Dataset entries:
====

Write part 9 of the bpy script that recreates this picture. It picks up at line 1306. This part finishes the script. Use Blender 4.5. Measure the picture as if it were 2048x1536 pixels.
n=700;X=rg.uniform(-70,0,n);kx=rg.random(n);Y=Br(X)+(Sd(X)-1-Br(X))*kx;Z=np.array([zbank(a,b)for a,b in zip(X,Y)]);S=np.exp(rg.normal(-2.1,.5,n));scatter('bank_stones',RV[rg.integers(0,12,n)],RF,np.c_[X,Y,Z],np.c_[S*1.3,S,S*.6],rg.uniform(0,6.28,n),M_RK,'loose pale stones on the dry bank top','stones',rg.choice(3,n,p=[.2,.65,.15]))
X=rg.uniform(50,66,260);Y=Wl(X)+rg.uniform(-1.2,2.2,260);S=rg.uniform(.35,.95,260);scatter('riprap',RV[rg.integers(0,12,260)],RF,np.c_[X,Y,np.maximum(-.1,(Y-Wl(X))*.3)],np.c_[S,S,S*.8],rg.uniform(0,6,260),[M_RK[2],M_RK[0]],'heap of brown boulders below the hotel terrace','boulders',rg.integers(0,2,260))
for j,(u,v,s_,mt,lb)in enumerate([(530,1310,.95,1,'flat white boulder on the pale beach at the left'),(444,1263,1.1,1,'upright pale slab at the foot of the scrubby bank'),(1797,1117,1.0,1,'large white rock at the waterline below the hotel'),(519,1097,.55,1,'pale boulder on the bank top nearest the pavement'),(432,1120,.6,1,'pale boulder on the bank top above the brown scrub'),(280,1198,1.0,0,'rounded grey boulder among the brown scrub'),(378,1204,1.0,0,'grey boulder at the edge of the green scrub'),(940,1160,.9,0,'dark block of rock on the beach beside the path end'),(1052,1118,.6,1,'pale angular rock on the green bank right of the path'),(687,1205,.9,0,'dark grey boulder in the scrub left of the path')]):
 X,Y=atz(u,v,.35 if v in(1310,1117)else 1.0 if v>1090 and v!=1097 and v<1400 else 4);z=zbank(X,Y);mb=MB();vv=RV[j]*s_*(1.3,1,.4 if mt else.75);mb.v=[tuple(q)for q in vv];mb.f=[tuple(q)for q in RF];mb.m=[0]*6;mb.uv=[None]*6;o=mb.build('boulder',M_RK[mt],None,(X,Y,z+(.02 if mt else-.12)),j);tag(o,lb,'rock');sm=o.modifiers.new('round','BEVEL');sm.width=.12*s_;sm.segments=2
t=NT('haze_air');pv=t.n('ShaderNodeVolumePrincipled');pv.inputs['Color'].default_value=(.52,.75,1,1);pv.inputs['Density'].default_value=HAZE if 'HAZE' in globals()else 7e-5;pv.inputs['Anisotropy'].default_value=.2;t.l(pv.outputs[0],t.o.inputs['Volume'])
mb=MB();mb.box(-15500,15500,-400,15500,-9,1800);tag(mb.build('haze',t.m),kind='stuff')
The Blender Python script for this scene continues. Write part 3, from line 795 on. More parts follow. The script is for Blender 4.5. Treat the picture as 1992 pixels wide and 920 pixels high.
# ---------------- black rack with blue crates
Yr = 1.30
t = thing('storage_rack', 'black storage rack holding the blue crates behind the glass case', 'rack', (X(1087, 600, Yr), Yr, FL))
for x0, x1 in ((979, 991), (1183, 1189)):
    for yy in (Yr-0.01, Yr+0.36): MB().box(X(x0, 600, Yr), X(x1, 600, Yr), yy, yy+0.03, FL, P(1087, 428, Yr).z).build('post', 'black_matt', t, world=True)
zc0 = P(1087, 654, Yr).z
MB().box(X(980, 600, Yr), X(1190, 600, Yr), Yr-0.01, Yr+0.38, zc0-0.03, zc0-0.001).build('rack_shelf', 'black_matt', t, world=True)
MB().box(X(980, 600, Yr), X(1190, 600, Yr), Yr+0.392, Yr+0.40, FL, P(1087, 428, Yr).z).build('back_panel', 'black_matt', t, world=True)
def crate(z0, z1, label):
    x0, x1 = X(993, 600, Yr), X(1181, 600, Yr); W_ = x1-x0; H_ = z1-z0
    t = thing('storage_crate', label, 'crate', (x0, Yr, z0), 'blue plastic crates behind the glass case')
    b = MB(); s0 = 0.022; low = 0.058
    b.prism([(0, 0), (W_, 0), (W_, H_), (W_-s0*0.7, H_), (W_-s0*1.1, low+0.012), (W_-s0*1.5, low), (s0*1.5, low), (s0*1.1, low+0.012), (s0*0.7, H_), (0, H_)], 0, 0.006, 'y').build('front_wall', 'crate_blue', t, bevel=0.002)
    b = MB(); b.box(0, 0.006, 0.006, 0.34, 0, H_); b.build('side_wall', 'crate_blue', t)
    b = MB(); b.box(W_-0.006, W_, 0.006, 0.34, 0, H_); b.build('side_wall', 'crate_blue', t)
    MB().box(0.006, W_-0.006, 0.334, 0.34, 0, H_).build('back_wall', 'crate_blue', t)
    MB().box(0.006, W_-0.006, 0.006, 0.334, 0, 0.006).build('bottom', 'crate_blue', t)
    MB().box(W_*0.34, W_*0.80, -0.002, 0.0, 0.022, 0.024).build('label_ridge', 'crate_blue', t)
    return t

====

→ **EXERCISE DETAILS**:
Word for word, quote all of the data above.

→ **EXERCISE ANSWER**:
Write part 9 of the bpy script that recreates this picture. It picks up at line 1306. This part finishes the script. Use Blender 4.5. Measure the picture as if it were 2048x1536 pixels.
n=700;X=rg.uniform(-70,0,n);kx=rg.random(n);Y=Br(X)+(Sd(X)-1-Br(X))*kx;Z=np.array([zbank(a,b)for a,b in zip(X,Y)]);S=np.exp(rg.normal(-2.1,.5,n));scatter('bank_stones',RV[rg.integers(0,12,n)],RF,np.c_[X,Y,Z],np.c_[S*1.3,S,S*.6],rg.uniform(0,6.28,n),M_RK,'loose pale stones on the dry bank top','stones',rg.choice(3,n,p=[.2,.65,.15]))
X=rg.uniform(50,66,260);Y=Wl(X)+rg.uniform(-1.2,2.2,260);S=rg.uniform(.35,.95,260);scatter('riprap',RV[rg.integers(0,12,260)],RF,np.c_[X,Y,np.maximum(-.1,(Y-Wl(X))*.3)],np.c_[S,S,S*.8],rg.uniform(0,6,260),[M_RK[2],M_RK[0]],'heap of brown boulders below the hotel terrace','boulders',rg.integers(0,2,260))
for j,(u,v,s_,mt,lb)in enumerate([(530,1310,.95,1,'flat white boulder on the pale beach at the left'),(444,1263,1.1,1,'upright pale slab at the foot of the scrubby bank'),(1797,1117,1.0,1,'large white rock at the waterline below the hotel'),(519,1097,.55,1,'pale boulder on the bank top nearest the pavement'),(432,1120,.6,1,'pale boulder on the bank top above the brown scrub'),(280,1198,1.0,0,'rounded grey boulder among the brown scrub'),(378,1204,1.0,0,'grey boulder at the edge of the green scrub'),(940,1160,.9,0,'dark block of rock on the beach beside the path end'),(1052,1118,.6,1,'pale angular rock on the green bank right of the path'),(687,1205,.9,0,'dark grey boulder in the scrub left of the path')]):
 X,Y=atz(u,v,.35 if v in(1310,1117)else 1.0 if v>1090 and v!=1097 and v<1400 else 4);z=zbank(X,Y);mb=MB();vv=RV[j]*s_*(1.3,1,.4 if mt else.75);mb.v=[tuple(q)for q in vv];mb.f=[tuple(q)for q in RF];mb.m=[0]*6;mb.uv=[None]*6;o=mb.build('boulder',M_RK[mt],None,(X,Y,z+(.02 if mt else-.12)),j);tag(o,lb,'rock');sm=o.modifiers.new('round','BEVEL');sm.width=.12*s_;sm.segments=2
t=NT('haze_air');pv=t.n('ShaderNodeVolumePrincipled');pv.inputs['Color'].default_value=(.52,.75,1,1);pv.inputs['Density'].default_value=HAZE if 'HAZE' in globals()else 7e-5;pv.inputs['Anisotropy'].default_value=.2;t.l(pv.outputs[0],t.o.inputs['Volume'])
mb=MB();mb.box(-15500,15500,-400,15500,-9,1800);tag(mb.build('haze',t.m),kind='stuff')
The Blender Python script for this scene continues. Write part 3, from line 795 on. More parts follow. The script is for Blender 4.5. Treat the picture as 1992 pixels wide and 920 pixels high.
# ---------------- black rack with blue crates
Yr = 1.30
t = thing('storage_rack', 'black storage rack holding the blue crates behind the glass case', 'rack', (X(1087, 600, Yr), Yr, FL))
for x0, x1 in ((979, 991), (1183, 1189)):
    for yy in (Yr-0.01, Yr+0.36): MB().box(X(x0, 600, Yr), X(x1, 600, Yr), yy, yy+0.03, FL, P(1087, 428, Yr).z).build('post', 'black_matt', t, world=True)
zc0 = P(1087, 654, Yr).z
MB().box(X(980, 600, Yr), X(1190, 600, Yr), Yr-0.01, Yr+0.38, zc0-0.03, zc0-0.001).build('rack_shelf', 'black_matt', t, world=True)
MB().box(X(980, 600, Yr), X(1190, 600, Yr), Yr+0.392, Yr+0.40, FL, P(1087, 428, Yr).z).build('back_panel', 'black_matt', t, world=True)
def crate(z0, z1, label):
    x0, x1 = X(993, 600, Yr), X(1181, 600, Yr); W_ = x1-x0; H_ = z1-z0
    t = thing('storage_crate', label, 'crate', (x0, Yr, z0), 'blue plastic crates behind the glass case')
    b = MB(); s0 = 0.022; low = 0.058
    b.prism([(0, 0), (W_, 0), (W_, H_), (W_-s0*0.7, H_), (W_-s0*1.1, low+0.012), (W_-s0*1.5, low), (s0*1.5, low), (s0*1.1, low+0.012), (s0*0.7, H_), (0, H_)], 0, 0.006, 'y').build('front_wall', 'crate_blue', t, bevel=0.002)
    b = MB(); b.box(0, 0.006, 0.006, 0.34, 0, H_); b.build('side_wall', 'crate_blue', t)
    b = MB(); b.box(W_-0.006, W_, 0.006, 0.34, 0, H_); b.build('side_wall', 'crate_blue', t)
    MB().box(0.006, W_-0.006, 0.334, 0.34, 0, H_).build('back_wall', 'crate_blue', t)
    MB().box(0.006, W_-0.006, 0.006, 0.334, 0, 0.006).build('bottom', 'crate_blue', t)
    MB().box(W_*0.34, W_*0.80, -0.002, 0.0, 0.022, 0.024).build('label_ridge', 'crate_blue', t)
    return t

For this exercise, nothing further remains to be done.